À Varengeville-sur-Mer, le pigeonnier du manoir d’Ango est certainement le plus beau et le plus connu de la Normandie. Résidence d’été d’un puissant armateur dieppois du XVIe siècle, le manoir d’Ango est un bijou architectural très bien conservé.
Le palais d’été de Jean Ango
Jean Ango, armateur et négociant dieppois du XVIe siècle, fait poser les premières pierres de sa résidence d’été en 1532. Son père avait participé financièrement aux voyages de Jean Parmentier, en Chine et à Terre-Neuve. Héritier d’une fortune familiale qu’il fait croître à son tour, Jean Ango est un marin normand au sens du commerce très aiguisé. À son service, de nombreux capitaines et corsaires font trembler la flotte espagnole et portugaise. En 1523, l’un deux, Jean Fleury, met la main sur le trésor de Cortès, dernier empereur aztèque. De l’or à la vaisselle d’argent en passant par les statues, la prise est restée gravée dans l’histoire de la piraterie. La popularité et la richesse de Jean Ango amènent de nombreux capitaines à vouloir travailler pour lui. Certains connaissent un sort funeste, comme Giovanni da Verrazzano qui finit mangé par des indigènes anthropophages. Jean Fleury lui-même sera pendu par les Espagnols, en signe de représailles. Malgré tout, Jean Ango continue de s’enrichir et devient de son vivant l’un des hommes les plus fortunés du royaume de France. Si le manoir d’Ango est toujours debout aujourd’hui, sa maison dieppoise a disparu à la fin du XVIIe siècle. Surnommée « La Pensée », elle exhibait sans complexes les plus beaux trésors dérobés par la flotte de Jean Ango aux quatre coins des mers du globe.
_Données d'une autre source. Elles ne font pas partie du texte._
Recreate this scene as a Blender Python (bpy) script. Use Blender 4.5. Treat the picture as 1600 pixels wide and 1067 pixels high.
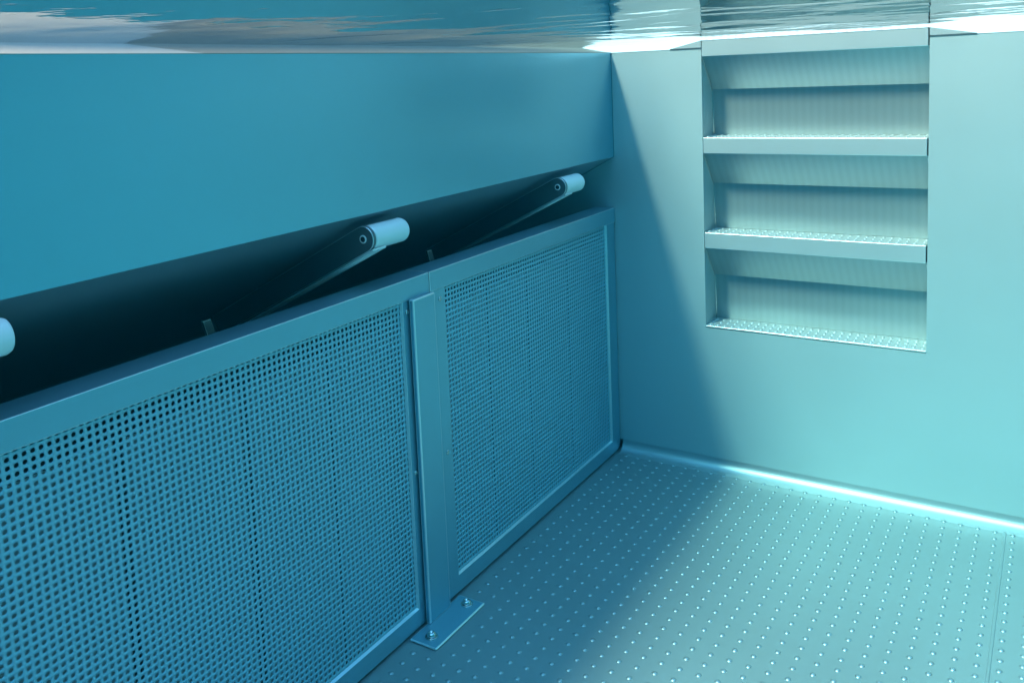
import bpy, math, random
import numpy as np
from mathutils import Vector, Matrix
random.seed(4)
sc = bpy.context.scene
for o in list(bpy.data.objects):
    bpy.data.objects.remove(o)

# ------------------------------------------------------------------ camera
CAM = Vector((1.0454, -2.2214, 1.0758))
Rr = (0.8497, 0.5256, -0.0415)
Ru = (-0.0239, 0.1170, 0.9928)
Rf = (-0.5267, 0.8427, -0.1120)
r = Vector(Rr).normalized(); f = Vector(Rf); f = (f - r * f.dot(r)).normalized(); u = r.cross(f)
cd = bpy.data.cameras.new('camera'); cam = bpy.data.objects.new('camera', cd)
sc.collection.objects.link(cam)
cam.matrix_world = Matrix(((r.x, u.x, -f.x, CAM.x), (r.y, u.y, -f.y, CAM.y), (r.z, u.z, -f.z, CAM.z), (0, 0, 0, 1)))
cd.sensor_width = 36.0
cd.lens = 1387.5 / 1600 * 36.0
cd.shift_x = (800 - 795.2) / 1600
cd.shift_y = (274.0 - 533.5) / 1600
cd.clip_start = 0.02; cd.clip_end = 300
sc.camera = cam

# ------------------------------------------------------------------ light
SUN = Vector((0.33, 0.72, -1.0)).normalized()          # direction the light travels
elev = math.asin(-SUN.z); az = math.atan2(-SUN.x, -SUN.y)
w = bpy.data.worlds.new('World'); sc.world = w; w.use_nodes = True
nt = w.node_tree
bg = nt.nodes['Background']; sky = nt.nodes.new('ShaderNodeTexSky')
sky.sky_type = 'NISHITA'; sky.sun_disc = False
sky.sun_elevation = elev; sky.sun_rotation = az
nt.links.new(sky.outputs[0], bg.inputs['Color']); bg.inputs['Strength'].default_value = 0.15
ld = bpy.data.lights.new('sun', 'SUN'); ld.energy = 2.7; ld.angle = math.radians(7.0); ld.color = (1.0, 0.50, 0.355)
lo = bpy.data.objects.new('sun', ld); sc.collection.objects.link(lo)
lo.rotation_euler = SUN.to_track_quat('-Z', 'Y').to_euler(); lo.location = (0, -3, 6)
sc.view_settings.view_transform = 'Standard'; sc.view_settings.look = 'None'
sc.view_settings.exposure = 2.24; sc.view_settings.gamma = 1.0
sc.cycles.max_bounces = 10; sc.cycles.diffuse_bounces = 6; sc.cycles.glossy_bounces = 6
sc.cycles.transparent_max_bounces = 16; sc.cycles.sample_clamp_indirect = 4.0
sc.cycles.use_denoising = True

# ------------------------------------------------------------------ measures (metres)
ZW = 1.148                 # water level
ZL = 1.1236                # wall edge, just under the water
ZB = 0.840                 # lower edge of the overhanging wall
ZP = 0.699                 # top of the perforated panels
XL, XR = 0.2549, 0.7899    # steps recess
ZT = [1.1431, 0.8931, 0.6431, 0.3931]

# ------------------------------------------------------------------ helpers
class MB:
    def __init__(s): s.v = []; s.f = []
    def add(s, vs, fs):
        n = len(s.v); s.v += [tuple(a) for a in vs]; s.f += [tuple(i + n for i in q) for q in fs]
    def box(s, x0, x1, y0, y1, z0, z1):
        s.add([(x0, y0, z0), (x1, y0, z0), (x1, y1, z0), (x0, y1, z0), (x0, y0, z1), (x1, y0, z1), (x1, y1, z1), (x0, y1, z1)],
              [(0, 3, 2, 1), (4, 5, 6, 7), (0, 1, 5, 4), (1, 2, 6, 5), (2, 3, 7, 6), (3, 0, 4, 7)])
    def quad(s, a, b, c, d): s.add([a, b, c, d], [(0, 1, 2, 3)])
    def prism(s, prof, axis, a, b):
        """closed polygon prof (two coords) extruded along axis from a to b"""
        n = len(prof)
        def P(q, t):
            if axis == 'x': return (t, q[0], q[1])
            if axis == 'y': return (q[0], t, q[1])
            return (q[0], q[1], t)
        vs = [P(q, a) for q in prof] + [P(q, b) for q in prof]
        s.add(vs, [(i, (i + 1) % n, n + (i + 1) % n, n + i) for i in range(n)] + [tuple(range(n)), tuple(range(2 * n - 1, n - 1, -1))])
    def strip(s, prof, axis, a, b, steps=1):
        """open polyline extruded"""
        n = len(prof)
        for k in range(steps):
            t0 = a + (b - a) * k / steps; t1 = a + (b - a) * (k + 1) / steps
            for i in range(n - 1):
                def P(q, t):
                    return (t, q[0], q[1]) if axis == 'x' else (q[0], t, q[1])
                s.quad(P(prof[i], t0), P(prof[i + 1], t0), P(prof[i + 1], t1), P(prof[i], t1))
    def cyl(s, c, ax, h, rad, n=24, rad2=None):
        ax = Vector(ax).normalized(); c = Vector(c)
        p = ax.orthogonal().normalized(); q = ax.cross(p); rad2 = rad if rad2 is None else rad2
        vs = [c + (p * math.cos(t) + q * math.sin(t)) * rad for t in [2 * math.pi * i / n for i in range(n)]]
        vs += [c + ax * h + (p * math.cos(t) + q * math.sin(t)) * rad2 for t in [2 * math.pi * i / n for i in range(n)]]
        s.add(vs, [(i, (i + 1) % n, n + (i + 1) % n, n + i) for i in range(n)] + [tuple(range(n - 1, -1, -1)), tuple(range(n, 2 * n))])
    def lathe(s, c, ax, prof, n=24):
        """prof: (along, radius)"""
        ax = Vector(ax).normalized(); c = Vector(c); p = ax.orthogonal().normalized(); q = ax.cross(p)
        vs = []
        for (h, rad) in prof:
            for i in range(n):
                t = 2 * math.pi * i / n; vs.append(c + ax * h + (p * math.cos(t) + q * math.sin(t)) * rad)
        fs = []
        for k in range(len(prof) - 1):
            for i in range(n):
                j = (i + 1) % n; fs.append((k * n + i, k * n + j, (k + 1) * n + j, (k + 1) * n + i))
        fs.append(tuple(range(n - 1, -1, -1))); m = (len(prof) - 1) * n; fs.append(tuple(range(m, m + n)))
        s.add(vs, fs)
    def build(s, name, mat, parent=None, bevel=0, smooth=False, origin=None, fix=True, seg=2):
        me = bpy.data.meshes.new(name); vs = s.v
        o0 = Vector(origin) if origin else Vector((0, 0, 0))
        if origin: vs = [tuple(Vector(a) - o0) for a in vs]
        me.from_pydata(vs, [], s.f); me.update()
        if fix:
            import bmesh
            bm = bmesh.new(); bm.from_mesh(me); bmesh.ops.remove_doubles(bm, verts=bm.verts, dist=1e-6)
            bmesh.ops.recalc_face_normals(bm, faces=bm.faces); bm.to_mesh(me); bm.free()
        me.materials.append(mat)
        o = bpy.data.objects.new(name, me); sc.collection.objects.link(o); o.location = o0
        if parent:
            o.parent = parent; wl = Vector((0, 0, 0)); q = parent
            while q: wl = wl + q.location; q = q.parent
            o.location = o0 - wl
        if smooth: me.shade_smooth()
        if bevel:
            me.materials.append(M_edge)
            b = o.modifiers.new('bevel', 'BEVEL'); b.material = 1; b.width = bevel; b.segments = seg; b.limit_method = 'ANGLE'; b.angle_limit = 0.6
            b.harden_normals = False
            me.shade_smooth()
            e = o.modifiers.new('wn', 'WEIGHTED_NORMAL'); e.keep_sharp = True
        return o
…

Le manoir d’Ango de François Ier à André Breton
En 1534, le roi François Ier est de passage à Dieppe. Jean Ango l’accueille en personne. Un riche banquet est donné chez lui pour impressionner le monarque de sa richesse et de son statut d’armateur à succès. Le négociant ira jusqu’à faire préparer six nefs pour emmener François Ier en mer. Surtout, il ne manque pas de lui faire visiter son nouveau manoir, dernier caprice et dernière folie de l’armateur normand. Inspiré des villas toscanes de la Renaissance, le domaine ne manque pas d’éblouir le roi. Posté au milieu de jardins luxuriants, le domaine sert également de ferme. Quatre siècles plus tard, il inspire les écrivains surréalistes, dont Louis Aragon et André Breton. Ce dernier y séjourne pour rédiger l’un de ses romans les plus applaudis par la critique : Nadja, en 1927. Le pigeonnier du manoir est l’une des structures les plus impressionnantes du domaine. Pas moins de 3 200 volatiles peuvent y être accueillis, signe de la démesure du lieu.
La renaissance d’un manoir oublié
François Ier revient fasciné de sa visite du manoir d’Ango. Il décide de nommer Jean Ango Conseiller du Roi pour les affaires maritimes. En 1544, l’armateur normand gère à ses frais l’armement de la flotte du roi en préparation d’une attaque de l’Angleterre. Mais la réalité rattrape le négociant dieppois. Criblé de dettes et ayant à faire face à de nombreux procès, il meurt en 1551. Laissé à l’abandon, son manoir n’est plus qu’une simple ferme provinciale. Pendant la Révolution française, un incendie se propage sur le site, le fragilisant encore plus. En 1862, le domaine est classé et il est repris en 1928 par la famille Hugot-Gratry. Depuis, toujours dans les mains de cette famille, la propriété a pu être restaurée et a ouvert ses portes au public.